The recent UN report by Justice Richard Goldstone on Israel's war in Gaza in January 2009 dispelled any lingering doubts Israel's supporters may have had over the UN's anti-Israel bias. The report, which strongly condemned Israel's conduct but also criticised Hamas, was presented to the UN's Human Rights Council in Geneva, where it was met with predictable delight.

The council's operations are a dark farce. Its current membership includes such bastions of freedom as Egypt, Bolivia and Indonesia. The hundreds of thousands displaced in Sudan or Sri Lanka are of no concern in comparison to Israel's actions.

Yet for all the hysterical accusations of bias the report triggered, many of Goldstone's concerns were shared by Israeli civil rights organisations.
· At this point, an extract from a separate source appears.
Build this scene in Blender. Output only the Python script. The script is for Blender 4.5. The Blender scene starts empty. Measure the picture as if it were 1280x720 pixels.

And earlier this year Israel agreed in principle to pay around $10 million compensation to the UN for damages caused to its premises during the fighting.

In No Enchanted Palace, his fascinating and revealing study of the intellectual origins of the United Nations, Mark Mazower, a British historian now teaching at Columbia University in New York, focuses on the ideas and ideologies that shaped the international body before and during its inception.

He shows how the relationship between the UN and Israel, and with diaspora Jewry, is far more complex than is generally realised. Although the UN is now the focus of a sustained campaign to de-legitimise the Jewish state, it was the UN that gave birth to Israel when, in November 1947, the General Assembly passed Resolution 181, dividing Palestine into Jewish and Arab states.

Jewish figures were also important in shaping the UN's founding ideals, none more so than Raphael Lemkin, the Polish lawyer credited with coining the term "genocide" to describe the Nazi annihilation of the Jews, leading to the 1948 Convention on Genocide.

Joseph Schechtman, a revisionist Zionist ideologue, lobbied hard against the idea of collective minority rights (such as for the Palestinians) and, when the 1948 Declaration of Human Rights was drawn up, it did not mention minorities at all.

The UN's preferred narrative of its birth is one of humanitarian idealism, where superpowers united to make the world a better place. But, as Mazower shows, superpower interests and cynical realpolitik reigned supreme long before the UN came into existence. The preamble to the United Nations Charter, calling for peace, human rights and justice, was partly written by Jan Smuts, Prime Minister of South Africa.

If one of the architects of apartheid helped draft the United Nations' founding documents, then the United Nations Human Rights Council is merely the latest manifestation of absurdity and hypocrisy that has characterised the organisation since its birth.